%%
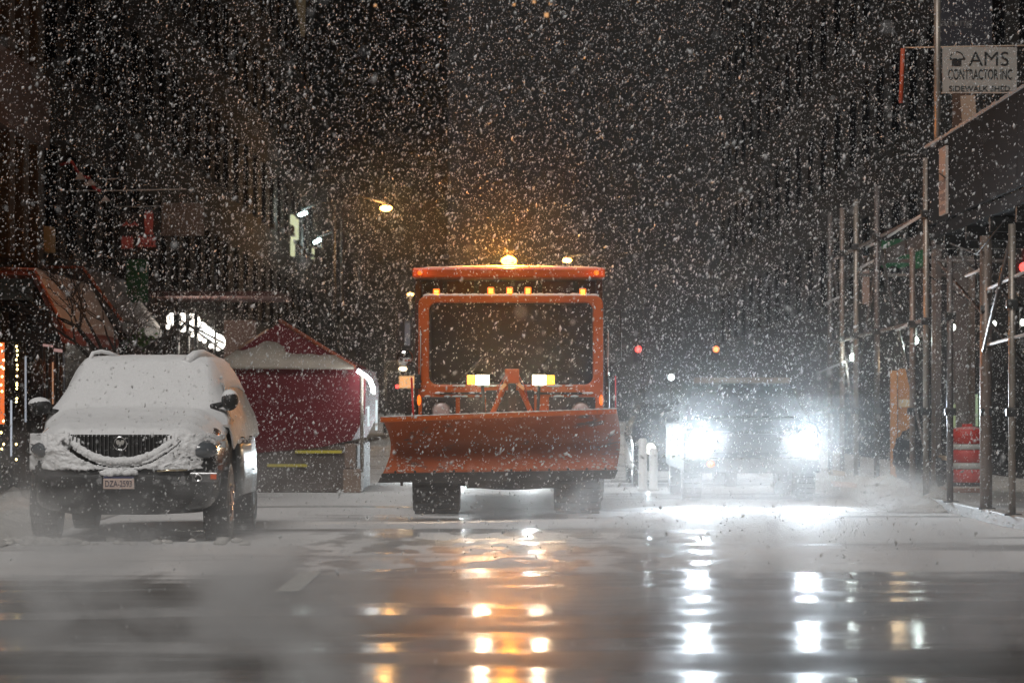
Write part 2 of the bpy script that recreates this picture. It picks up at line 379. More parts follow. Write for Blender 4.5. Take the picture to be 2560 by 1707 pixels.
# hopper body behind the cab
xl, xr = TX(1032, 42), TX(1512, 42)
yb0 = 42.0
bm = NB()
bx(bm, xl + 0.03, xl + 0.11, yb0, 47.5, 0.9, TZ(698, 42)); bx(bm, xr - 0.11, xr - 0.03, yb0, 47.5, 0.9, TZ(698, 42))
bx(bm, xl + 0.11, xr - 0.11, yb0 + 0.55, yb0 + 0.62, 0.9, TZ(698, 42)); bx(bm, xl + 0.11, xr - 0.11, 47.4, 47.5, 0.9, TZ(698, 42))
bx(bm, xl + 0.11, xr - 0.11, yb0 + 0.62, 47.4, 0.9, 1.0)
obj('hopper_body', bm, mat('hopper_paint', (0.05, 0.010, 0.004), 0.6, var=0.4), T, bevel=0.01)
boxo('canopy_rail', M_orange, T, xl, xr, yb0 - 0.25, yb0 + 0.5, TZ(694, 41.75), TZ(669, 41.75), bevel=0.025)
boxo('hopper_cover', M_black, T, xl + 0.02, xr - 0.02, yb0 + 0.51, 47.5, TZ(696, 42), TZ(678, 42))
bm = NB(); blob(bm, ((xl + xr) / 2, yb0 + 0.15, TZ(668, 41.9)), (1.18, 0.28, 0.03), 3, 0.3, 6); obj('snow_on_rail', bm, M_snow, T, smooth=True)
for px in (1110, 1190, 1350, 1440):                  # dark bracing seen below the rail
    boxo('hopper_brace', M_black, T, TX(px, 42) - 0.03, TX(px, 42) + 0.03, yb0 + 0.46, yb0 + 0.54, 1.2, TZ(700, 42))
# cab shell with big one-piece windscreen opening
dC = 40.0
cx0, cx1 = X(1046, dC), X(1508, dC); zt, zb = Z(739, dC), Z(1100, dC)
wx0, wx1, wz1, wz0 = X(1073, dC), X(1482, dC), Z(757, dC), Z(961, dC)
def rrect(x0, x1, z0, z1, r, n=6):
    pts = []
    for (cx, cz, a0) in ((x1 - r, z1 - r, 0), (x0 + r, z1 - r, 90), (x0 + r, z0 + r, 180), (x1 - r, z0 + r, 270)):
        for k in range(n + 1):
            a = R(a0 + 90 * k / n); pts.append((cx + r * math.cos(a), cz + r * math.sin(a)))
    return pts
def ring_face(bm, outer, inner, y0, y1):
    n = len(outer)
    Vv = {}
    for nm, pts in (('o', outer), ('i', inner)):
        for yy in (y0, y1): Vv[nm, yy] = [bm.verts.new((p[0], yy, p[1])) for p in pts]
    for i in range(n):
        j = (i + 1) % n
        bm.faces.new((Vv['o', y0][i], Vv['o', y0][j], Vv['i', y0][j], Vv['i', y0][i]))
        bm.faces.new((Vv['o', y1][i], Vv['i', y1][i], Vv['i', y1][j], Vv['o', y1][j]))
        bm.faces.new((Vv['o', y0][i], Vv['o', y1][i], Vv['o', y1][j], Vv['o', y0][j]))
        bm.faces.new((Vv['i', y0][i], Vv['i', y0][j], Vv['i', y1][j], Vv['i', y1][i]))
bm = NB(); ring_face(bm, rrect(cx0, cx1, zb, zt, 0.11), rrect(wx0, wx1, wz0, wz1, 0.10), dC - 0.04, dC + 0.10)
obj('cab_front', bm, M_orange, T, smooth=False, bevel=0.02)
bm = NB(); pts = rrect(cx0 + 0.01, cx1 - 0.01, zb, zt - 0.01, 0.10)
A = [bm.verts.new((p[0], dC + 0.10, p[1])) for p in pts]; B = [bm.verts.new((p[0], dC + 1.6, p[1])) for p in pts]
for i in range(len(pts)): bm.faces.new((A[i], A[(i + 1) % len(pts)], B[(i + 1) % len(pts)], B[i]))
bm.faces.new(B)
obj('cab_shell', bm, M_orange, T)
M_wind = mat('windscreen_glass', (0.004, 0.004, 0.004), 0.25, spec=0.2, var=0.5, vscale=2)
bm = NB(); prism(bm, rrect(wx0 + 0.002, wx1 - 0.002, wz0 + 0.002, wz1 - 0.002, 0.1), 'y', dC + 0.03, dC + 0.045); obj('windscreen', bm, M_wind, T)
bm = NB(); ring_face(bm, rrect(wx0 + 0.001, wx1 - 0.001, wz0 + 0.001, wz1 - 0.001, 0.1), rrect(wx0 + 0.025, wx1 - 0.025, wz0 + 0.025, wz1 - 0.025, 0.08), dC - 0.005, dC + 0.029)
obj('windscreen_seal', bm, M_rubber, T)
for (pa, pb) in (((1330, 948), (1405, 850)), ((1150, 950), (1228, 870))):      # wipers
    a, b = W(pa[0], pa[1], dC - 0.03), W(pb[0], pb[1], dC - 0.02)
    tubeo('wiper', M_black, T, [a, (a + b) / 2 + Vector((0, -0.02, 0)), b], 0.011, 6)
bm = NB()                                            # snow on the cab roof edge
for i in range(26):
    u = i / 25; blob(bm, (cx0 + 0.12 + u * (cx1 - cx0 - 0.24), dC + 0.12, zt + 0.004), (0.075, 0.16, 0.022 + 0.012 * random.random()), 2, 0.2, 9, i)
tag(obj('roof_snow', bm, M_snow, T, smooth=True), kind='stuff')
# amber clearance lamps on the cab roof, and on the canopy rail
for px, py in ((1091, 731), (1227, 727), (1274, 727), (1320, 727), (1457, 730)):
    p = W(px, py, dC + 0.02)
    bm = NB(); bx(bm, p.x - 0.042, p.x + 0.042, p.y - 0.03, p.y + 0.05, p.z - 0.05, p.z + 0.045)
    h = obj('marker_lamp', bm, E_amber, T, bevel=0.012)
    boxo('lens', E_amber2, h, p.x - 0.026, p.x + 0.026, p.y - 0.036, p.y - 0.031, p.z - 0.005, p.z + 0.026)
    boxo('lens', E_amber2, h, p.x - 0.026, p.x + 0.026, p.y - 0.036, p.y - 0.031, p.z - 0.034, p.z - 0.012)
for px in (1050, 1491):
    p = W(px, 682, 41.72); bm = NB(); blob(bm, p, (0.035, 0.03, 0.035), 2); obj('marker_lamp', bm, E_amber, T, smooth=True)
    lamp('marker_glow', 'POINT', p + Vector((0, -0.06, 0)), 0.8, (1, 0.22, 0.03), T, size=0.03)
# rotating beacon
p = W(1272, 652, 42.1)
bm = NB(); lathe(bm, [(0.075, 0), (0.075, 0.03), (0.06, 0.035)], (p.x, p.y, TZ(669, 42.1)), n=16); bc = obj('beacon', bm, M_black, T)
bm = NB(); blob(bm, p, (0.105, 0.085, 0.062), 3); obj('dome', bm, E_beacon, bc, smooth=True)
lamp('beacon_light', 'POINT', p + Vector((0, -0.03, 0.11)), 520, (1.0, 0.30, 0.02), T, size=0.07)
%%
%%
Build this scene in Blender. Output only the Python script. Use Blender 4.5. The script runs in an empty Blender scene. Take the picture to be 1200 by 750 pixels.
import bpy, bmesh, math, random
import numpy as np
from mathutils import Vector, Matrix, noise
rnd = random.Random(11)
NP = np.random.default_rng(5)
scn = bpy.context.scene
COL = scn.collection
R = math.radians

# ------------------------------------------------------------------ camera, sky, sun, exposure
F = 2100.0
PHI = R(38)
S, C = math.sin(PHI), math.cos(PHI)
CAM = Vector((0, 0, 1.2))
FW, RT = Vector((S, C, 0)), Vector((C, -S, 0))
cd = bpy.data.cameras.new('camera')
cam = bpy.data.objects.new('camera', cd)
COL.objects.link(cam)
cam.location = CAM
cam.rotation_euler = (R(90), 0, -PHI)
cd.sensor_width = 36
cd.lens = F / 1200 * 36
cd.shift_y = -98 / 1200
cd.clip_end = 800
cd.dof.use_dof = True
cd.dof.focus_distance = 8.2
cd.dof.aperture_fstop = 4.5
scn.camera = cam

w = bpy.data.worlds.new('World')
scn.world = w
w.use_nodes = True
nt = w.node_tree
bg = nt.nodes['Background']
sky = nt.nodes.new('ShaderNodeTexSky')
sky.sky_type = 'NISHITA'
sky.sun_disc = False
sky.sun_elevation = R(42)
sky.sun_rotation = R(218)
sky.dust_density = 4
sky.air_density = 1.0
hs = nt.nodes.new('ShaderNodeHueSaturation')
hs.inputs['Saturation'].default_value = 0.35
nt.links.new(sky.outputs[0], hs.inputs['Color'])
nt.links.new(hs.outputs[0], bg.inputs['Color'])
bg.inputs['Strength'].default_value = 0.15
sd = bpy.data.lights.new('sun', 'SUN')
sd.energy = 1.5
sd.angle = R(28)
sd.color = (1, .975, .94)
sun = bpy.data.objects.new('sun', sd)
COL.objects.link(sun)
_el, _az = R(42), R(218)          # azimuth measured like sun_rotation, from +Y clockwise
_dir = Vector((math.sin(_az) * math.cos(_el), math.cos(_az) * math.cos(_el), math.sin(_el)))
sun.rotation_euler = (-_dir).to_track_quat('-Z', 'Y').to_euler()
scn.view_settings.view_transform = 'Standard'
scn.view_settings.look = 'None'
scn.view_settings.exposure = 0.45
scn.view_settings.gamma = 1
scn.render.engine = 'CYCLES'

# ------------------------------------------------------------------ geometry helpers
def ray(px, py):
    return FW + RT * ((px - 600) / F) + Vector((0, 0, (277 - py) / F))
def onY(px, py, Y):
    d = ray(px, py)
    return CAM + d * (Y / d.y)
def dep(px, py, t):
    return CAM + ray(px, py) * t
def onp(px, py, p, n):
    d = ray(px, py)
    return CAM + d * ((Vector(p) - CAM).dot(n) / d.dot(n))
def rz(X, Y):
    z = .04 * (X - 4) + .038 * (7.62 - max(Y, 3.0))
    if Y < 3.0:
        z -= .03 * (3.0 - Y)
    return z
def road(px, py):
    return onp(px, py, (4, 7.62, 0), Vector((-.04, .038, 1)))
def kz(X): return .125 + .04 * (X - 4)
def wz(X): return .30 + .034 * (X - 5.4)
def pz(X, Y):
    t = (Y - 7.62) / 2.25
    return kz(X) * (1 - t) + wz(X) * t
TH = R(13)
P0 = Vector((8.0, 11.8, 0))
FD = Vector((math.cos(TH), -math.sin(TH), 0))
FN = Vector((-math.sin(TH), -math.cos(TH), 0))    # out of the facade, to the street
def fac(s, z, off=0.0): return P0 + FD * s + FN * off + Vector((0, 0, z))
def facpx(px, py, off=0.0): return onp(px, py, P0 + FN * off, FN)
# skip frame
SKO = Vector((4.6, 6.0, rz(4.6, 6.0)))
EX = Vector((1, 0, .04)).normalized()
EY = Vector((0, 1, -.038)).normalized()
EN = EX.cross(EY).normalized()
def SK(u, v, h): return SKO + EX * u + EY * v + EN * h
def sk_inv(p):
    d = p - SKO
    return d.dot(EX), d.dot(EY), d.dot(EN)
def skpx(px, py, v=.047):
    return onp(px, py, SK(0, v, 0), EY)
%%
%%
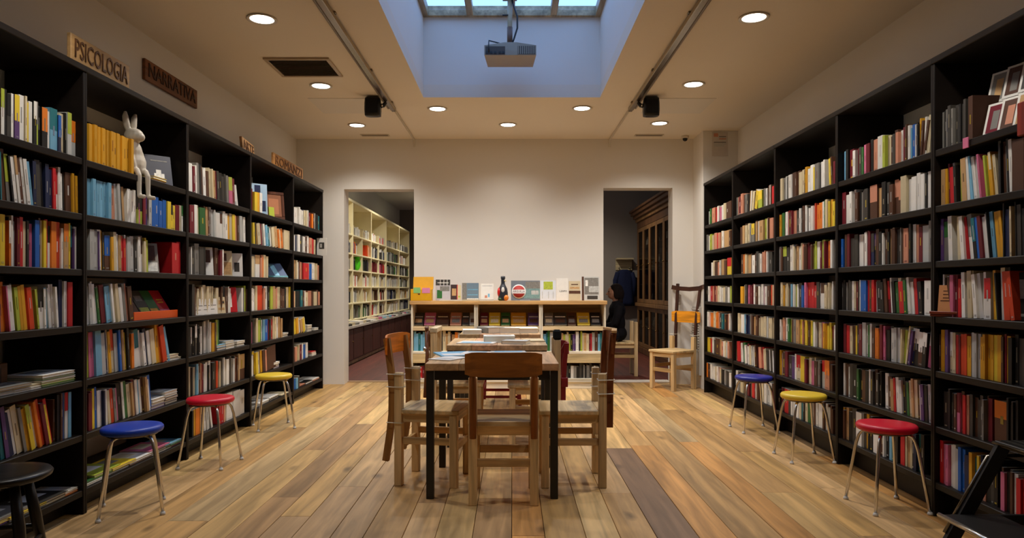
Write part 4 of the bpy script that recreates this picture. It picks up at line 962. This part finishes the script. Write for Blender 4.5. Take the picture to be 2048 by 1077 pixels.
%%
▸ **Work instructions**
Repeat the entries above verbatim, but only from the line that has "Build this scene" down to the line that has "R = math.radians", inclusive.

▸ **Full response**
Build this scene in Blender. Output only the Python script. Use Blender 4.5. The script runs in an empty Blender scene. Take the picture to be 1200 by 750 pixels.
import bpy, bmesh, math, random
import numpy as np
from mathutils import Vector, Matrix, noise
rnd = random.Random(11)
NP = np.random.default_rng(5)
scn = bpy.context.scene
COL = scn.collection
R = math.radians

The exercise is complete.